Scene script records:
-- Start --

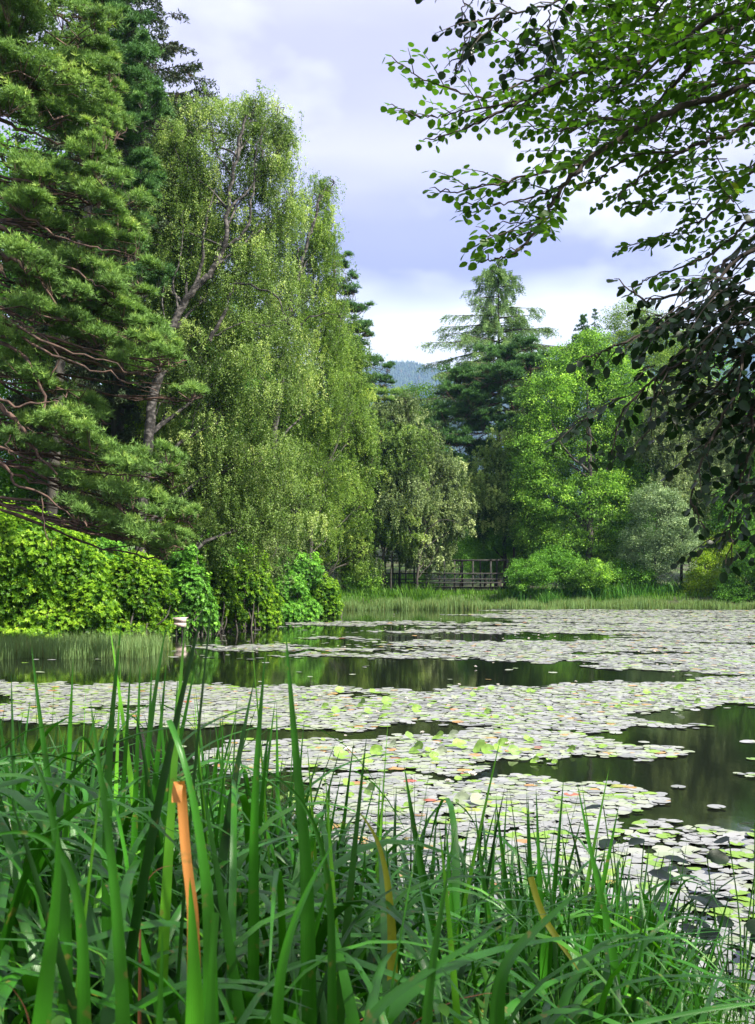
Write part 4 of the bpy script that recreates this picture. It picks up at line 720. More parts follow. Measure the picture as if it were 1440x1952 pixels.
# 12 pad meshes shared by the 300 nearest pads
pad_meshes = []
for v_ in range(12):
    a = Acc(); V, Fc = pad_verts(np.zeros((1, 2)), np.array([1.0]), np.array([abs(rng.normal(.05, .07))]), np.array([0.]), np.array([0.]), np.array([0.]), np.array([.06])); a.add(V, Fc, [.2, .5, .35, .6, .45, .3, .94, .7, .94, .5, .4, .88][v_]); pad_meshes.append(a.mesh('lily_pad', M['pad']))
for q_, i in enumerate(near_idx):
    o = bpy.data.objects.new('lily_pad', pad_meshes[int(rng.integers(0, 12))]); COL.objects.link(o); s = float(size[i]); o.scale = (s, s, s); o.location = (float(P[i, 0]), float(P[i, 1]), .006+.012*rng.random())
    o.rotation_euler = (float(rng.normal(.03, .05)), float(rng.normal(0, .05)), float(rng.random()*6.28))
    vi = int(o.data.name[-1]) if o.data.name[-1].isdigit() else 0
    col = 'bright green' if o.data in (pad_meshes[8], pad_meshes[6]) else 'pale glare-tinted green'; wh_ = 'in the drift nearest the irises' if py[i] > 1478 else 'in the narrow drift with the raised green leaves'
    tag(o, 'round '+col+' lily pad floating flat '+wh_, 'lily pad', 'lily pads nearest the bank, '+col+' '+wh_)
# raised leaves
def raised_mesh(tint):
    a = Acc(); k = 12; ang = np.linspace(.2, 2*math.pi-.2, k); c = np.array([[0, 0, 0.]]); r = 1+.06*np.sin(ang*3); x_ = np.cos(ang)*r; y_ = np.sin(ang)*r; z_ = .35*np.abs(y_)**1.5+.1*np.sin(ang*4)
    V = np.concatenate([c, np.stack([x_*.55, y_*.55, z_*.3], 1), np.stack([x_, y_, z_], 1)]); Fc3 = [[0, j, j+1] for j in range(1, k)]; a.add(V, np.array(Fc3), tint)
    a.add(V, np.array([[j, k+j, k+j+1, j+1] for j in range(1, k)]), tint); return a
rm = [raised_mesh(t_).mesh('raised_lily_leaf', M['pad'], True) for t_ in (.91, .92, .94, .88, .925, .94)]
def raised(px, py, wpx, h=.08, tilt=None, az=None, mi=None, lab=None, grp=None):
    wz = 'in the far drift past the dark channel' if py < 1395 else 'in the narrow middle drift' if py < 1475 else 'in the drift nearest the irises'; lab = lab or 'small green lily leaf standing up '+wz; grp = grp or 'raised lily leaves '+wz
    g = gp(px, py); D = g[1]; s = wpx/F*D*.5; o = bpy.data.objects.new('raised_lily_leaf', rm[int(rng.integers(0, 6)) if mi is None else mi]); COL.objects.link(o); o.scale = (s, s, s)
    o.location = (g[0], g[1], s*.5+.01); t_ = rng.uniform(.3, 1.0) if tilt is None else tilt; o.rotation_euler = (t_, rng.uniform(-.2, .2), rng.uniform(-1.2, 1.2) if az is None else az)
    tag(o, lab, 'lily leaf', grp); return o
for (px_, py_, w_) in [(718, 1440, 26), (746, 1428, 24), (782, 1412, 24), (836, 1412, 26), (865, 1408, 22), (652, 1450, 30), (795, 1438, 34), (842, 1440, 22), (878, 1430, 32), (915, 1436, 30), (930, 1438, 26), (950, 1436, 24), (828, 1448, 20), (700, 1455, 24), (960, 1424, 22), (980, 1440, 26), (664, 1500, 24), (706, 1516, 30), (880, 1535, 34), (912, 1536, 34), (648, 1440, 24),
                         (690, 1348, 22), (713, 1324, 18), (738, 1344, 22), (795, 1358, 20), (868, 1336, 16), (930, 1362, 16), (1246, 1342, 18), (1300, 1338, 16), (1330, 1342, 14), (640, 1360, 18), (620, 1352, 16), (1150, 1430, 18), (1090, 1436, 20), (1120, 1424, 16), (560, 1378, 18), (1215, 1344, 14), (1050, 1356, 14), (1178, 1352, 14), (1010, 1322, 14), (735, 1354, 16)]:
    raised(px_, py_, w_)
for q_ in range(70):
    yy = rng.choice([rng.uniform(1315, 1380), rng.uniform(1410, 1460), rng.uniform(1485, 1560)]); xx = rng.uniform(480, 1300 if yy < 1400 else 1150)
    raised(xx, yy, rng.uniform(9, 20), tilt=rng.uniform(.1, .7))
# white water lilies
def flower_meshes():
    pa = Acc(); 
    for ring, (k, ln, th) in enumerate(((8, 1.0, 1.05), (8, .92, .7), (6, .75, .4))):
        b = np.zeros((k, 3)); ribbons(pa, b, np.arange(k)*2*math.pi/k+ring*.4, np.full(k, ln), .42, np.full(k, th+.25), np.full(k, th-.45), 1.0, 5, math.pi*0, .18)
    sa = Acc(); k = 16; ribbons(sa, np.zeros((k, 3)), np.arange(k)*.39, np.full(k, .42), .1, np.full(k, .5), np.full(k, .1), 1.0, 3, 0, .1)
    return pa.mesh('petals', M['petal'], True), sa.mesh('stamens', M['stamen'])
pm, sm = flower_meshes()
def lily(px, py, wpx, lab=None, grp='white water lily blooms on the pads'):
    g = gp(px, py); s = wpx/F*g[1]*.5*1.1; o = empty('water_lily', (g[0], g[1], .035), lab or 'small white water lily bloom open among the pads', 'water lily', grp if lab is None else None); o.scale = (s, s, s); o.rotation_euler = (rng.normal(0, .12), rng.normal(0, .12), rng.random()*6)
    c = bpy.data.objects.new('petals', pm); COL.objects.link(c); c.parent = o; c2 = bpy.data.objects.new('stamens', sm); COL.objects.link(c2); c2.parent = o
lily(901, 1484, 20, 'largest white water lily, fully open beside the dark water gap'); lily(855, 1496, 15, 'white water lily half open just left of the largest bloom'); lily(1031, 1500, 13, 'yellow tinged water lily right of the largest bloom')
for (px_, py_, w_) in [(806, 1402, 11), (968, 1424, 16), (938, 1422, 12), (664, 1436, 18), (876, 1309, 8), (950, 1309, 8), (972, 1318, 10), (700, 1372, 10), (1098, 1303, 7), (659, 1408, 8), (1160, 1305, 7), (1130, 1362, 8), (845, 1372, 8), (610, 1330, 7), (565, 1345, 8), (775, 1335, 7), (915, 1350, 8), (1060, 1325, 7), (1330, 1325, 8), (1280, 1315, 7), (720, 1362, 9), (488, 1340, 8), (1200, 1330, 7)]: lily(px_, py_, w_)
for q_ in range(60):
    yy = rng.uniform(1168, 1285); xx = rng.uniform(700 if yy < 1200 else 900, 1440); lily(xx, yy, 3.5+(yy-1160)*.03)
for (px_, py_) in [(432, 1238), (490, 1240), (658, 1236), (560, 1192), (610, 1190), (645, 1234), (455, 1239)]: lily(px_, py_, 5)

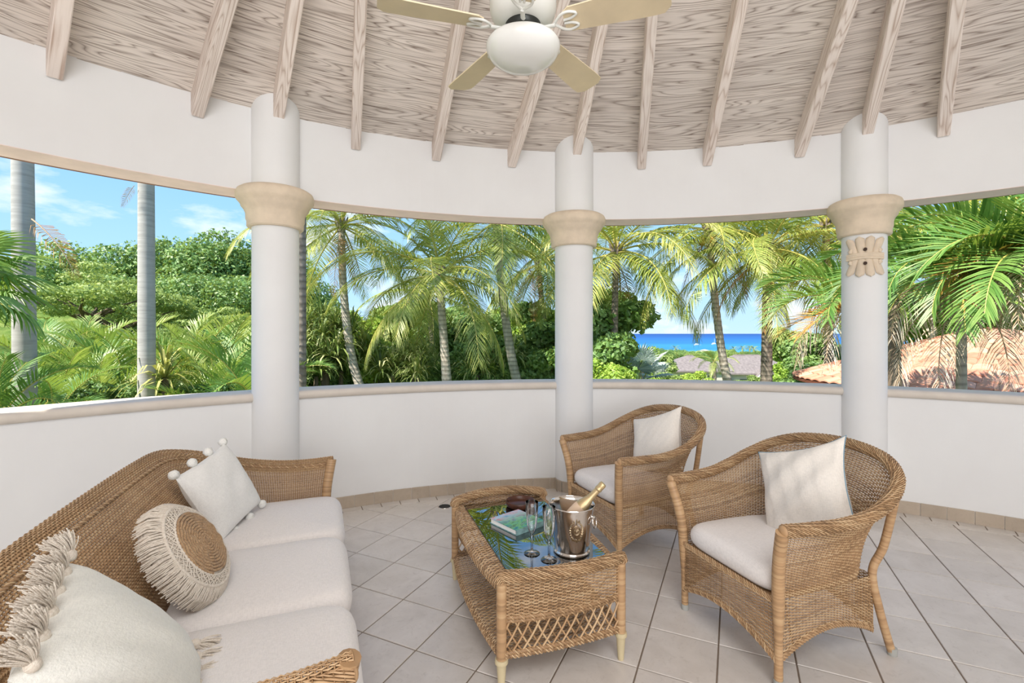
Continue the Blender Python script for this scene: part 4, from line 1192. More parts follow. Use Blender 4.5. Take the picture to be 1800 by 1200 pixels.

-- End --

### SHORT PROBLEM
The entries above are to be returned exactly, without their pictures.

### FULL SOLUTION
Write part 4 of the bpy script that recreates this picture. It picks up at line 720. More parts follow. Measure the picture as if it were 1440x1952 pixels.
# 12 pad meshes shared by the 300 nearest pads
pad_meshes = []
for v_ in range(12):
    a = Acc(); V, Fc = pad_verts(np.zeros((1, 2)), np.array([1.0]), np.array([abs(rng.normal(.05, .07))]), np.array([0.]), np.array([0.]), np.array([0.]), np.array([.06])); a.add(V, Fc, [.2, .5, .35, .6, .45, .3, .94, .7, .94, .5, .4, .88][v_]); pad_meshes.append(a.mesh('lily_pad', M['pad']))
for q_, i in enumerate(near_idx):
    o = bpy.data.objects.new('lily_pad', pad_meshes[int(rng.integers(0, 12))]); COL.objects.link(o); s = float(size[i]); o.scale = (s, s, s); o.location = (float(P[i, 0]), float(P[i, 1]), .006+.012*rng.random())
    o.rotation_euler = (float(rng.normal(.03, .05)), float(rng.normal(0, .05)), float(rng.random()*6.28))
    vi = int(o.data.name[-1]) if o.data.name[-1].isdigit() else 0
    col = 'bright green' if o.data in (pad_meshes[8], pad_meshes[6]) else 'pale glare-tinted green'; wh_ = 'in the drift nearest the irises' if py[i] > 1478 else 'in the narrow drift with the raised green leaves'
    tag(o, 'round '+col+' lily pad floating flat '+wh_, 'lily pad', 'lily pads nearest the bank, '+col+' '+wh_)
# raised leaves
def raised_mesh(tint):
    a = Acc(); k = 12; ang = np.linspace(.2, 2*math.pi-.2, k); c = np.array([[0, 0, 0.]]); r = 1+.06*np.sin(ang*3); x_ = np.cos(ang)*r; y_ = np.sin(ang)*r; z_ = .35*np.abs(y_)**1.5+.1*np.sin(ang*4)
    V = np.concatenate([c, np.stack([x_*.55, y_*.55, z_*.3], 1), np.stack([x_, y_, z_], 1)]); Fc3 = [[0, j, j+1] for j in range(1, k)]; a.add(V, np.array(Fc3), tint)
    a.add(V, np.array([[j, k+j, k+j+1, j+1] for j in range(1, k)]), tint); return a
rm = [raised_mesh(t_).mesh('raised_lily_leaf', M['pad'], True) for t_ in (.91, .92, .94, .88, .925, .94)]
def raised(px, py, wpx, h=.08, tilt=None, az=None, mi=None, lab=None, grp=None):
    wz = 'in the far drift past the dark channel' if py < 1395 else 'in the narrow middle drift' if py < 1475 else 'in the drift nearest the irises'; lab = lab or 'small green lily leaf standing up '+wz; grp = grp or 'raised lily leaves '+wz
    g = gp(px, py); D = g[1]; s = wpx/F*D*.5; o = bpy.data.objects.new('raised_lily_leaf', rm[int(rng.integers(0, 6)) if mi is None else mi]); COL.objects.link(o); o.scale = (s, s, s)
    o.location = (g[0], g[1], s*.5+.01); t_ = rng.uniform(.3, 1.0) if tilt is None else tilt; o.rotation_euler = (t_, rng.uniform(-.2, .2), rng.uniform(-1.2, 1.2) if az is None else az)
    tag(o, lab, 'lily leaf', grp); return o
for (px_, py_, w_) in [(718, 1440, 26), (746, 1428, 24), (782, 1412, 24), (836, 1412, 26), (865, 1408, 22), (652, 1450, 30), (795, 1438, 34), (842, 1440, 22), (878, 1430, 32), (915, 1436, 30), (930, 1438, 26), (950, 1436, 24), (828, 1448, 20), (700, 1455, 24), (960, 1424, 22), (980, 1440, 26), (664, 1500, 24), (706, 1516, 30), (880, 1535, 34), (912, 1536, 34), (648, 1440, 24),
                         (690, 1348, 22), (713, 1324, 18), (738, 1344, 22), (795, 1358, 20), (868, 1336, 16), (930, 1362, 16), (1246, 1342, 18), (1300, 1338, 16), (1330, 1342, 14), (640, 1360, 18), (620, 1352, 16), (1150, 1430, 18), (1090, 1436, 20), (1120, 1424, 16), (560, 1378, 18), (1215, 1344, 14), (1050, 1356, 14), (1178, 1352, 14), (1010, 1322, 14), (735, 1354, 16)]:
    raised(px_, py_, w_)
for q_ in range(70):
    yy = rng.choice([rng.uniform(1315, 1380), rng.uniform(1410, 1460), rng.uniform(1485, 1560)]); xx = rng.uniform(480, 1300 if yy < 1400 else 1150)
    raised(xx, yy, rng.uniform(9, 20), tilt=rng.uniform(.1, .7))
# white water lilies
def flower_meshes():
    pa = Acc(); 
    for ring, (k, ln, th) in enumerate(((8, 1.0, 1.05), (8, .92, .7), (6, .75, .4))):
        b = np.zeros((k, 3)); ribbons(pa, b, np.arange(k)*2*math.pi/k+ring*.4, np.full(k, ln), .42, np.full(k, th+.25), np.full(k, th-.45), 1.0, 5, math.pi*0, .18)
    sa = Acc(); k = 16; ribbons(sa, np.zeros((k, 3)), np.arange(k)*.39, np.full(k, .42), .1, np.full(k, .5), np.full(k, .1), 1.0, 3, 0, .1)
    return pa.mesh('petals', M['petal'], True), sa.mesh('stamens', M['stamen'])
pm, sm = flower_meshes()
def lily(px, py, wpx, lab=None, grp='white water lily blooms on the pads'):
    g = gp(px, py); s = wpx/F*g[1]*.5*1.1; o = empty('water_lily', (g[0], g[1], .035), lab or 'small white water lily bloom open among the pads', 'water lily', grp if lab is None else None); o.scale = (s, s, s); o.rotation_euler = (rng.normal(0, .12), rng.normal(0, .12), rng.random()*6)
    c = bpy.data.objects.new('petals', pm); COL.objects.link(c); c.parent = o; c2 = bpy.data.objects.new('stamens', sm); COL.objects.link(c2); c2.parent = o
lily(901, 1484, 20, 'largest white water lily, fully open beside the dark water gap'); lily(855, 1496, 15, 'white water lily half open just left of the largest bloom'); lily(1031, 1500, 13, 'yellow tinged water lily right of the largest bloom')
for (px_, py_, w_) in [(806, 1402, 11), (968, 1424, 16), (938, 1422, 12), (664, 1436, 18), (876, 1309, 8), (950, 1309, 8), (972, 1318, 10), (700, 1372, 10), (1098, 1303, 7), (659, 1408, 8), (1160, 1305, 7), (1130, 1362, 8), (845, 1372, 8), (610, 1330, 7), (565, 1345, 8), (775, 1335, 7), (915, 1350, 8), (1060, 1325, 7), (1330, 1325, 8), (1280, 1315, 7), (720, 1362, 9), (488, 1340, 8), (1200, 1330, 7)]: lily(px_, py_, w_)
for q_ in range(60):
    yy = rng.uniform(1168, 1285); xx = rng.uniform(700 if yy < 1200 else 900, 1440); lily(xx, yy, 3.5+(yy-1160)*.03)
for (px_, py_) in [(432, 1238), (490, 1240), (658, 1236), (560, 1192), (610, 1190), (645, 1234), (455, 1239)]: lily(px_, py_, 5)

Continue the Blender Python script for this scene: part 4, from line 1192. More parts follow. Use Blender 4.5. Take the picture to be 1800 by 1200 pixels.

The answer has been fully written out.